Sentados ante un desayuno compuesto de café negro con azúcar, galletas y exquisitos plátanos del tamaño de un dedo, vimos aparecer a Don con un aspecto cadavérico.

—¿A qué hora te acostaste? —le preguntó Lee.

—No me he acostado —respondió Don, que se bebió el café de un trago, tiritando.

—¿Quieres decir que te quedaste hasta el final? —exclamé, estupefacto.

—No tenía más remedio —dijo Don—. Si no ¿cómo regresaban a casa?

—Oh, claro. Había olvidado que hacías de taxista —me disculpé.

—¡Si sólo hubiera sido eso! —suspiró Don—. Pero no me di cuenta de que cada vez que llevaba a diez, cinco se quedaban en la camioneta por el gusto de ir en coche. Hice el doble de los viajes necesarios, hasta que descubrí el truco. Me habrían dejado seguir paseándolos hasta el amanecer si no les paro los pies.

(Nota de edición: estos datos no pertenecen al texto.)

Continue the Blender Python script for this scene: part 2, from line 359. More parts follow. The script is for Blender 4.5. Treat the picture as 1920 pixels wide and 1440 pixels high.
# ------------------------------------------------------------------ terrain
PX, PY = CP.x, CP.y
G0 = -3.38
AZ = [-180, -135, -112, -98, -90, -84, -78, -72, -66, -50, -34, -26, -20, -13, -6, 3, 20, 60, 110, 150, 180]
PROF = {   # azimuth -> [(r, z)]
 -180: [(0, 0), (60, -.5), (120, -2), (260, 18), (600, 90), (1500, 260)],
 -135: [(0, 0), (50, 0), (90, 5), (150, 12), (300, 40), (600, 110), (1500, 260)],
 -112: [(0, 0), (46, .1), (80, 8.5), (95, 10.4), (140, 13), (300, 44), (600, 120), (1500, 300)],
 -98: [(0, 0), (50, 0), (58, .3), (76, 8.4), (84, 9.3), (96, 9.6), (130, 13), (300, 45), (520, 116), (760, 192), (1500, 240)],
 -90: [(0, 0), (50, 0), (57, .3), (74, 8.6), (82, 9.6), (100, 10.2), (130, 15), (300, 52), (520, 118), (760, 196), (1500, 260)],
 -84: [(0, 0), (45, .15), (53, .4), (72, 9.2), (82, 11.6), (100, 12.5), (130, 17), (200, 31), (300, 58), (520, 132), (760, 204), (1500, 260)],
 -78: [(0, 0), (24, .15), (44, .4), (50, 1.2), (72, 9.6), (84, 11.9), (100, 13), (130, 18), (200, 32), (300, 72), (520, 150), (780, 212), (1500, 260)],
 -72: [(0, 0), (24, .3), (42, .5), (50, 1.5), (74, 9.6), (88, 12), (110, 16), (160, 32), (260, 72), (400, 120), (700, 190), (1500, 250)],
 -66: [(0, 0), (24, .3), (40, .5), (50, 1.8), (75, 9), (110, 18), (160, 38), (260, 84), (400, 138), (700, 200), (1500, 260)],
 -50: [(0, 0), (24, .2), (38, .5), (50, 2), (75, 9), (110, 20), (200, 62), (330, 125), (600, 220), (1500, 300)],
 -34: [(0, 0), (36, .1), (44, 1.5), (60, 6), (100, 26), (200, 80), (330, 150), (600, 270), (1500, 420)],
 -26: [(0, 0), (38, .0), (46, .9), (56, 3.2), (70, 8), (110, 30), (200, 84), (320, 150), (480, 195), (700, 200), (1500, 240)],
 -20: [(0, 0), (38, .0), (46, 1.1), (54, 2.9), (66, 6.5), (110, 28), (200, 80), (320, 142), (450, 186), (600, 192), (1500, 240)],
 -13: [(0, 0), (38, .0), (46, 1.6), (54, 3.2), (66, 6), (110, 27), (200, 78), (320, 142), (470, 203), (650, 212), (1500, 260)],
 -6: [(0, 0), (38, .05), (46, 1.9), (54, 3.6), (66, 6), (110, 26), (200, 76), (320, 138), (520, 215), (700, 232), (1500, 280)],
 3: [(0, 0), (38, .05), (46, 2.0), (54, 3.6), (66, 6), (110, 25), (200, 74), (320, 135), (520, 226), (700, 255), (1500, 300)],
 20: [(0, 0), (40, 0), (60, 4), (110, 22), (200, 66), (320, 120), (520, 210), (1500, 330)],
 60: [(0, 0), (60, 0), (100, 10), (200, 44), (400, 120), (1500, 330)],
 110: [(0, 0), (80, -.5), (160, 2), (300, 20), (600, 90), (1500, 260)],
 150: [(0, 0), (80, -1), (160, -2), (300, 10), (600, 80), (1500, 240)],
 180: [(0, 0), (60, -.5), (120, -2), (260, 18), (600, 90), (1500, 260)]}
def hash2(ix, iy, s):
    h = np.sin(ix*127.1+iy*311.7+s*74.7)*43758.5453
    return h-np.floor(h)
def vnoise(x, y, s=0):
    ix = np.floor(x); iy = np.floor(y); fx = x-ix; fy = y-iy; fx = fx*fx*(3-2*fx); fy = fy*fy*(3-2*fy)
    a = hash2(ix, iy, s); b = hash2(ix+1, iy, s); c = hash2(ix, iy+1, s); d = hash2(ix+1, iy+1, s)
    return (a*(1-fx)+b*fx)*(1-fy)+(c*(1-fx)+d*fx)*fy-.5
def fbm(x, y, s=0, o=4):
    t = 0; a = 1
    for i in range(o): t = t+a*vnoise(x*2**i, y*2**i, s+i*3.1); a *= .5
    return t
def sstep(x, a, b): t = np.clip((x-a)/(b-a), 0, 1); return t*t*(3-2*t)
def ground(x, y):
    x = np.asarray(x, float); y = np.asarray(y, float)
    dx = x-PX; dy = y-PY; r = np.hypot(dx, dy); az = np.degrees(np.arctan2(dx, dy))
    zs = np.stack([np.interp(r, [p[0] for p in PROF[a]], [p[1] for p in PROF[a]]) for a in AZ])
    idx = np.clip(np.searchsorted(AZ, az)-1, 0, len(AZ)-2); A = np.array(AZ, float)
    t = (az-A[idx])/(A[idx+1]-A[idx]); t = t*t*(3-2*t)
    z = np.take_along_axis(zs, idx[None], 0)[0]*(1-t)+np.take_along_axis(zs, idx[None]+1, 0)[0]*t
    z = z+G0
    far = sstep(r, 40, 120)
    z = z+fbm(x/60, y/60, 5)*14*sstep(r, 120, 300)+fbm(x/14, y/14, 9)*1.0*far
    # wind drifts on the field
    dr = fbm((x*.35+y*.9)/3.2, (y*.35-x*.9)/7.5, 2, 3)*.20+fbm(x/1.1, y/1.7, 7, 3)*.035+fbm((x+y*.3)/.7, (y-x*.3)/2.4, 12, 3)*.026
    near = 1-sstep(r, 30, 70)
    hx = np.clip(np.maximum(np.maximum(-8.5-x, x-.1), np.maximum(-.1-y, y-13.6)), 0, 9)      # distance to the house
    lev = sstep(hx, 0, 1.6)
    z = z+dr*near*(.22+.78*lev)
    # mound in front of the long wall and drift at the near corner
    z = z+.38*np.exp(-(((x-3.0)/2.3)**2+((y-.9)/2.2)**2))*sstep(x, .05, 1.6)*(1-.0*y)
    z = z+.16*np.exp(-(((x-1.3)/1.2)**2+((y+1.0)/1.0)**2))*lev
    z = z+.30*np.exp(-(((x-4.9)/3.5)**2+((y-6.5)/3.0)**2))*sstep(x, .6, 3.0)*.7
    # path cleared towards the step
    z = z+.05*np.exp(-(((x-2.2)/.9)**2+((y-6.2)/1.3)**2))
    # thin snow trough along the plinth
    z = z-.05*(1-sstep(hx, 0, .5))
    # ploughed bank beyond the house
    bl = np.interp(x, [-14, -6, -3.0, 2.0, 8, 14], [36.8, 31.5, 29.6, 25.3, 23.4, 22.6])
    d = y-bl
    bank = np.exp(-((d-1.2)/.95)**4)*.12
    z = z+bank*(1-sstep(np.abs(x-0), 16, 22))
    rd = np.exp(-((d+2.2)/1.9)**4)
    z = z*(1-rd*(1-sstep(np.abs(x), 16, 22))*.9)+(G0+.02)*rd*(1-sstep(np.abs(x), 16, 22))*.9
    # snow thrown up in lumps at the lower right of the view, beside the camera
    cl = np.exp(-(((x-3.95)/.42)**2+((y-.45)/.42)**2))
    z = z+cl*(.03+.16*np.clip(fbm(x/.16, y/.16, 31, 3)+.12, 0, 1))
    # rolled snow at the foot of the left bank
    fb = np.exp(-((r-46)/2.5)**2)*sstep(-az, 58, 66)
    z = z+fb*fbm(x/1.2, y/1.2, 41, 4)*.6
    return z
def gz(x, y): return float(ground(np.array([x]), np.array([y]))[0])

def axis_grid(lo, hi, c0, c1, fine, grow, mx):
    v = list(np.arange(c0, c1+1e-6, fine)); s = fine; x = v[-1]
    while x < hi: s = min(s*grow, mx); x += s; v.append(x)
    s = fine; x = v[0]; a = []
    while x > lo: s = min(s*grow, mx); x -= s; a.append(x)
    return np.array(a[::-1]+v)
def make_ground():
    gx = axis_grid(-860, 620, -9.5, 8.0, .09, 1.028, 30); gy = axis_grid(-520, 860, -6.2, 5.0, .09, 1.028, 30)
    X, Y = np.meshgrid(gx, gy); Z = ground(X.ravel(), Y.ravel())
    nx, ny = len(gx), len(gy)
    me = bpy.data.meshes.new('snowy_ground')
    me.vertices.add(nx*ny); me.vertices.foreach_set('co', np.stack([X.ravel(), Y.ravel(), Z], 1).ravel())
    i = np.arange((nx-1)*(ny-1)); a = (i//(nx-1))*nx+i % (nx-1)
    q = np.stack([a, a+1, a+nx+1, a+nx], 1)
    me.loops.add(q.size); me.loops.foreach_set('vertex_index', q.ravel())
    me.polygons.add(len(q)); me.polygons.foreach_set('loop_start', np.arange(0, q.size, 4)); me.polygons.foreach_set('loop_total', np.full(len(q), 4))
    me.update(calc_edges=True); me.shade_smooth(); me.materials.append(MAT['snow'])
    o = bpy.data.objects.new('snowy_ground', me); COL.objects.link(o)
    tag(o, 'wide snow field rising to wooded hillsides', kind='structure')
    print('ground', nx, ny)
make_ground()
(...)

—No importa —le dije para consolarle—, ven con nosotros a hacer una visita a los cocodrilos. Dicen que no hay nada mejor para pasar la resaca que una buena pelea de judo con un cocodrilo.

Bajamos pues hacia las aguas tranquilas del lago color chocolate. El bosque, vestido con todos los matices de verde, estaba constelado de rocío. Invisibles en sus profundidades, los cucos saludaban al nuevo día con su canto tan parecido a su nombre, que termina en una cascada burbujeante de notas que hacen vibrar el bosque, un canto tan puro, pleno y seductor como el reclamo del cucú.

Relajados y refrescados por el baño, regresamos a los cuarteles generales del proyecto, donde Lee fue a rendir un último tributo a sus bichitos antediluvianos que iban y venían en sus corrales como juguetes mecánicos.

—¿O sea que ya tenemos treinta y una hasta ahora? —dije a Don sosteniendo uno de aquellos fenómenos entre el pulgar y el índice, y sorprendiéndome de la suavidad de su caparazón, como de papel secante húmedo. El animal se contorsionaba, indignado por verse tratado de forma tan ultrajante y en cuanto lo dejé en el suelo, corrió a esconderse bajo una hoja.

—Ahora que ya sabemos lo que necesitan —declaró Don—, creo que todavía lo haremos mejor en el futuro.

—¡Vamos a estar inundados de yniphoras! —exclamó Lee, depositando alegremente un beso en la nariz de una de las crías, que mostró un aire atónito y ligeramente irritado.